Dataset records:
---------------

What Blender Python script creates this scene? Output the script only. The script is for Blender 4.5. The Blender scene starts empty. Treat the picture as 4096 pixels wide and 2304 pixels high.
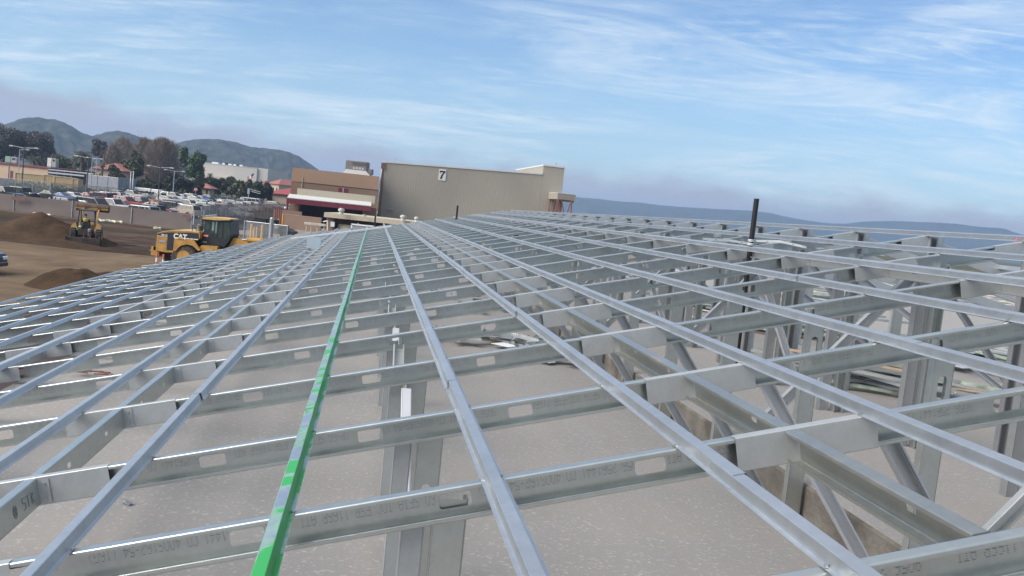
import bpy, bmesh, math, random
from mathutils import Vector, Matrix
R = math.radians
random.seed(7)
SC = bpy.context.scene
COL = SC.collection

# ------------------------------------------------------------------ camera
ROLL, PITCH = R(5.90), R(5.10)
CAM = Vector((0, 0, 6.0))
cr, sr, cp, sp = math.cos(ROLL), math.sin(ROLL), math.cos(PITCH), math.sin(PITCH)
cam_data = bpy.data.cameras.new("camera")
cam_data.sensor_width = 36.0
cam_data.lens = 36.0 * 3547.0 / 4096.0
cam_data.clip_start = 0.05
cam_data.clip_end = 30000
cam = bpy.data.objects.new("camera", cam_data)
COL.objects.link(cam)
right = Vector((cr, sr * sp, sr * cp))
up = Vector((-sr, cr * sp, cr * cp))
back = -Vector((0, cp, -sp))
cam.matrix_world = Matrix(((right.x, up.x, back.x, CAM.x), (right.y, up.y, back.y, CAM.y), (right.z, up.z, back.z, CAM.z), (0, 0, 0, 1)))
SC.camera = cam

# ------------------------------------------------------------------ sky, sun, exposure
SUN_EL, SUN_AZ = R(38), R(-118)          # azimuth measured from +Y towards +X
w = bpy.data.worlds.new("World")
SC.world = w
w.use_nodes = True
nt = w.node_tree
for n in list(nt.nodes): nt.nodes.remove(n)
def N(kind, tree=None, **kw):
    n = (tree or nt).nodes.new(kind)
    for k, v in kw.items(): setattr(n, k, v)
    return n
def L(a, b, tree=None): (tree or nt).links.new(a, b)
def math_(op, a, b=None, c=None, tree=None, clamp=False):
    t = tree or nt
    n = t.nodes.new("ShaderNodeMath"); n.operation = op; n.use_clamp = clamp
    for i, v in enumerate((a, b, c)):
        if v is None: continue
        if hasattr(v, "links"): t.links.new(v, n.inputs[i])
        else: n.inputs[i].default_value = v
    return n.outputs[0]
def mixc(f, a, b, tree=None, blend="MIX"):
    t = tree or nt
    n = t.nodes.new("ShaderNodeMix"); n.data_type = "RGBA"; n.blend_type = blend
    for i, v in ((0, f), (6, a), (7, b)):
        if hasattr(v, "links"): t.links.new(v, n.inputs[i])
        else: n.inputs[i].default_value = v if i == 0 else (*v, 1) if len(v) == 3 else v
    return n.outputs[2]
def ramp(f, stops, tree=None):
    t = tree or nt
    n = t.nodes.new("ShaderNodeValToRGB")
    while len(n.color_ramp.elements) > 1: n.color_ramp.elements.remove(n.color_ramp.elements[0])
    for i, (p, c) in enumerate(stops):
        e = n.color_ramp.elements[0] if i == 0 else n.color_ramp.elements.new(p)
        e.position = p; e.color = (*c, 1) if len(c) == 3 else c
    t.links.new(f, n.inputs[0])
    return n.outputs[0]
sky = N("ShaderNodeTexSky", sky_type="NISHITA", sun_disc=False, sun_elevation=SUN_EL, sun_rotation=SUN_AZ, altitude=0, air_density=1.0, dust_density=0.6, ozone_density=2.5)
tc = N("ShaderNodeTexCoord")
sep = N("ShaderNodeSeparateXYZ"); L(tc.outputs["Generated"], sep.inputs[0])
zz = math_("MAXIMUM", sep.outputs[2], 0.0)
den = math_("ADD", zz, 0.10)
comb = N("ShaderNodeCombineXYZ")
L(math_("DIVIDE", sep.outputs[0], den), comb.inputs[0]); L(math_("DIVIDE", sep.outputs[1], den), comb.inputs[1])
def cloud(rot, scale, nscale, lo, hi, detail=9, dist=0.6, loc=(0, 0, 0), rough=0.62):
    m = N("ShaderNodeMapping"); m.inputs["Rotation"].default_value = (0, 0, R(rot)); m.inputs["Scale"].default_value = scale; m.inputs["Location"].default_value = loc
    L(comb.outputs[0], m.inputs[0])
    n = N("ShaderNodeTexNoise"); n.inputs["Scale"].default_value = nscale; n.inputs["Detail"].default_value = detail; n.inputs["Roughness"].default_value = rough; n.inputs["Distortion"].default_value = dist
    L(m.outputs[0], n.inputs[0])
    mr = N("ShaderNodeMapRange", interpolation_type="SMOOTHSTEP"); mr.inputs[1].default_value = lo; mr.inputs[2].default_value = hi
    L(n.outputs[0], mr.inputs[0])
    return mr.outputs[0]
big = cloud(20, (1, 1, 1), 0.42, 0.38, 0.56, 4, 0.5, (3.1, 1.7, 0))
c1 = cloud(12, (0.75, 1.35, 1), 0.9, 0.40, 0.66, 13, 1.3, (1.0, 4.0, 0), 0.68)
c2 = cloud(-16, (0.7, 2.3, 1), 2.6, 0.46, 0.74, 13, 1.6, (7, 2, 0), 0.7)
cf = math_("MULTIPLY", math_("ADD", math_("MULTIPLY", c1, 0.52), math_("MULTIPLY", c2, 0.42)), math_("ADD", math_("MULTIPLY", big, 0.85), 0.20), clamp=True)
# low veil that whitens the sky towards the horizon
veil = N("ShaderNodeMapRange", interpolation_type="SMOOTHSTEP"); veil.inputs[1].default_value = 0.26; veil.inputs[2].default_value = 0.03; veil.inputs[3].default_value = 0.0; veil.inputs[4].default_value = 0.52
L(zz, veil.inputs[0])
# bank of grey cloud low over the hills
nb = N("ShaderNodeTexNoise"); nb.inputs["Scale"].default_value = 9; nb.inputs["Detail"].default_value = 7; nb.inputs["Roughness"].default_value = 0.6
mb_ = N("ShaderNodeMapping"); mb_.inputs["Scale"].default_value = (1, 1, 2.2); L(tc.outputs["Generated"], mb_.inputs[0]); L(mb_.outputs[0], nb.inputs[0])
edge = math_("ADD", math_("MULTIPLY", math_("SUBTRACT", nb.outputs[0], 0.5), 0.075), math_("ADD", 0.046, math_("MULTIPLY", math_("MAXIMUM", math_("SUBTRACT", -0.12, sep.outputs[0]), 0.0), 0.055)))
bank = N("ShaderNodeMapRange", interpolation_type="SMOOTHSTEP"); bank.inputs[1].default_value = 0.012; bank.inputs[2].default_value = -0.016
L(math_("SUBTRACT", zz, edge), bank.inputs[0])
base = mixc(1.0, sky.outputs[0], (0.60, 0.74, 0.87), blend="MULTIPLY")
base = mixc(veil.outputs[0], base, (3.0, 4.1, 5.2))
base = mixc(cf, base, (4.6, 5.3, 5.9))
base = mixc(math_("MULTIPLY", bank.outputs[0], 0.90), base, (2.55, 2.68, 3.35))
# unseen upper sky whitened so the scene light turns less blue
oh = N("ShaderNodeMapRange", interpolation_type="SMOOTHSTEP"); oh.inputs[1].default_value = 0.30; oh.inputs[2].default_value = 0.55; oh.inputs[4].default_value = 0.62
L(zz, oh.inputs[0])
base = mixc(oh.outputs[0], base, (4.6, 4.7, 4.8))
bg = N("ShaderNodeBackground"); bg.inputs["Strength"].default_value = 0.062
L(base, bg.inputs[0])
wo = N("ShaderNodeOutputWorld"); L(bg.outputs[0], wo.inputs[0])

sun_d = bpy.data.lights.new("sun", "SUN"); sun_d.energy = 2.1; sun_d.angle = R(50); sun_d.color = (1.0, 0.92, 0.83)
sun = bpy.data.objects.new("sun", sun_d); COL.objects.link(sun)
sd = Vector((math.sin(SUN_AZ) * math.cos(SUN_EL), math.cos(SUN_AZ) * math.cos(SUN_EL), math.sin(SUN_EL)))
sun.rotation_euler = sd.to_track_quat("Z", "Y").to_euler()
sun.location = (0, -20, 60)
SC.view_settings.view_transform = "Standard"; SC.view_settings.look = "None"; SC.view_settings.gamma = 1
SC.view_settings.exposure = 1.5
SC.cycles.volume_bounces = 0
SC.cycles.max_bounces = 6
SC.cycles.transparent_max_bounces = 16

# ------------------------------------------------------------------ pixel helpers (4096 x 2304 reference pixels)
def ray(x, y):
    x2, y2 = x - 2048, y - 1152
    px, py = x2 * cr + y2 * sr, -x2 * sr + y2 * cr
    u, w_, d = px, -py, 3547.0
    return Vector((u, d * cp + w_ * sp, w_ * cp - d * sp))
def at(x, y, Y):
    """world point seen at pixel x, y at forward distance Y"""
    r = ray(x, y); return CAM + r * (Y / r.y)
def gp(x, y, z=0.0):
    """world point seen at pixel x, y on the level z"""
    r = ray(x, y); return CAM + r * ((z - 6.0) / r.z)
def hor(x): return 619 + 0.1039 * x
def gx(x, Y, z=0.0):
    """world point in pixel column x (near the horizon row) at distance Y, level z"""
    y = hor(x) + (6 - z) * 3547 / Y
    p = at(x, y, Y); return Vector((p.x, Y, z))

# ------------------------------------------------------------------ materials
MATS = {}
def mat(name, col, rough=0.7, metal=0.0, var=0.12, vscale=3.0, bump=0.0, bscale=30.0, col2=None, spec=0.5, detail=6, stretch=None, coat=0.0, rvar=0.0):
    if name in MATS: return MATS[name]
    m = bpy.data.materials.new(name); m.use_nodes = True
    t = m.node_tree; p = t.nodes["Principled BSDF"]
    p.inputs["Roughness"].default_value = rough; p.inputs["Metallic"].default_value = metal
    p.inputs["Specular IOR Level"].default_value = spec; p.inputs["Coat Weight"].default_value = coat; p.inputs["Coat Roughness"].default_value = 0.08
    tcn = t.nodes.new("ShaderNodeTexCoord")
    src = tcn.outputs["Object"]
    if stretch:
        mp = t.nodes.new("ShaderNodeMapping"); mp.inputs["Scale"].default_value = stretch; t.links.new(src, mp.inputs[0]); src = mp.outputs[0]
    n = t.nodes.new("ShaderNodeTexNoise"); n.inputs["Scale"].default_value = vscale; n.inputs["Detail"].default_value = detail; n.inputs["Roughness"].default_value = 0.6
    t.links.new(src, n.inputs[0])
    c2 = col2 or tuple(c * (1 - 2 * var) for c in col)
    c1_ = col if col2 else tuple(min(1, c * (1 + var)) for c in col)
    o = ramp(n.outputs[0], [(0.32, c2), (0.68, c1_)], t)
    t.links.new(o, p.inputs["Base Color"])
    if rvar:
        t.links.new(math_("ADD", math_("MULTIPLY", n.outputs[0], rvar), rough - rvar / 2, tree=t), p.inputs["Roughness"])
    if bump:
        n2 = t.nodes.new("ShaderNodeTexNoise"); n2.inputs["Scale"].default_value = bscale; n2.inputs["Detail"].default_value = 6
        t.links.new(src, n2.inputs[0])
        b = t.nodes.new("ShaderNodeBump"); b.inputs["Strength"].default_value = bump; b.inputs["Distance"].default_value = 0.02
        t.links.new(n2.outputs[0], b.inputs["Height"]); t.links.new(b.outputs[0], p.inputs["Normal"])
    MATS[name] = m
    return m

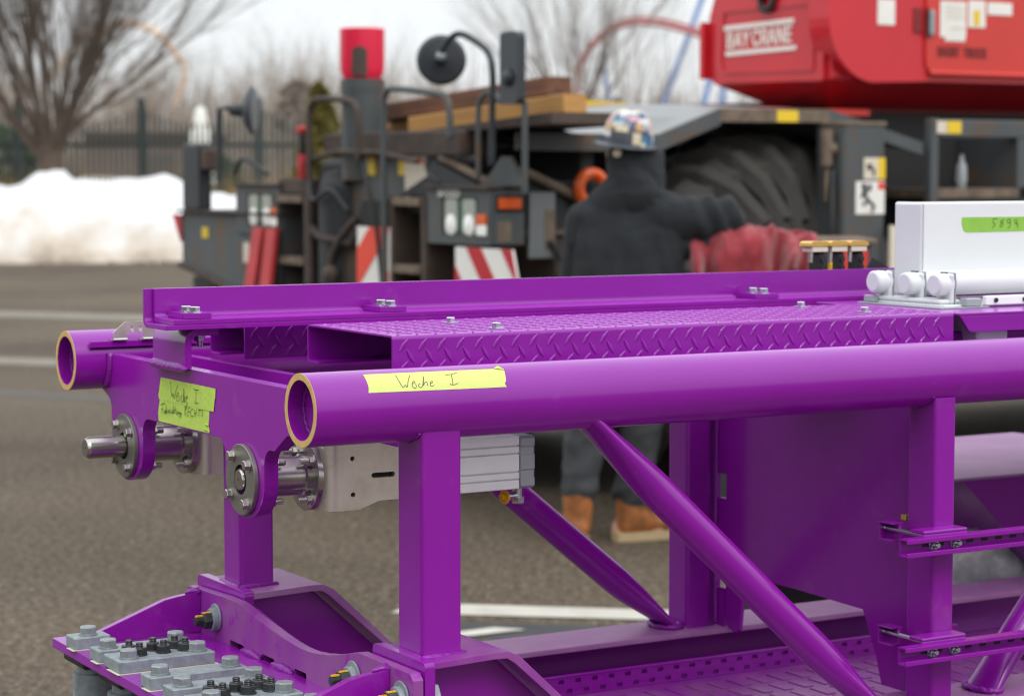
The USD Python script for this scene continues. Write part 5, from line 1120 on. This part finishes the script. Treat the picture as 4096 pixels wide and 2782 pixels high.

---------------

Task to carry out: From the top of the listing above, repeat each line exactly until you reach the line containing "SC.camera = cam", and repeat that one too. Leave the pictures out.

Problem solution:
What Blender Python script creates this scene? Output the script only. The script is for Blender 4.5. The Blender scene starts empty. Treat the picture as 4096 pixels wide and 2304 pixels high.
import bpy, bmesh, math, random
from mathutils import Vector, Matrix
R = math.radians
random.seed(7)
SC = bpy.context.scene
COL = SC.collection

# ------------------------------------------------------------------ camera
ROLL, PITCH = R(5.90), R(5.10)
CAM = Vector((0, 0, 6.0))
cr, sr, cp, sp = math.cos(ROLL), math.sin(ROLL), math.cos(PITCH), math.sin(PITCH)
cam_data = bpy.data.cameras.new("camera")
cam_data.sensor_width = 36.0
cam_data.lens = 36.0 * 3547.0 / 4096.0
cam_data.clip_start = 0.05
cam_data.clip_end = 30000
cam = bpy.data.objects.new("camera", cam_data)
COL.objects.link(cam)
right = Vector((cr, sr * sp, sr * cp))
up = Vector((-sr, cr * sp, cr * cp))
back = -Vector((0, cp, -sp))
cam.matrix_world = Matrix(((right.x, up.x, back.x, CAM.x), (right.y, up.y, back.y, CAM.y), (right.z, up.z, back.z, CAM.z), (0, 0, 0, 1)))
SC.camera = cam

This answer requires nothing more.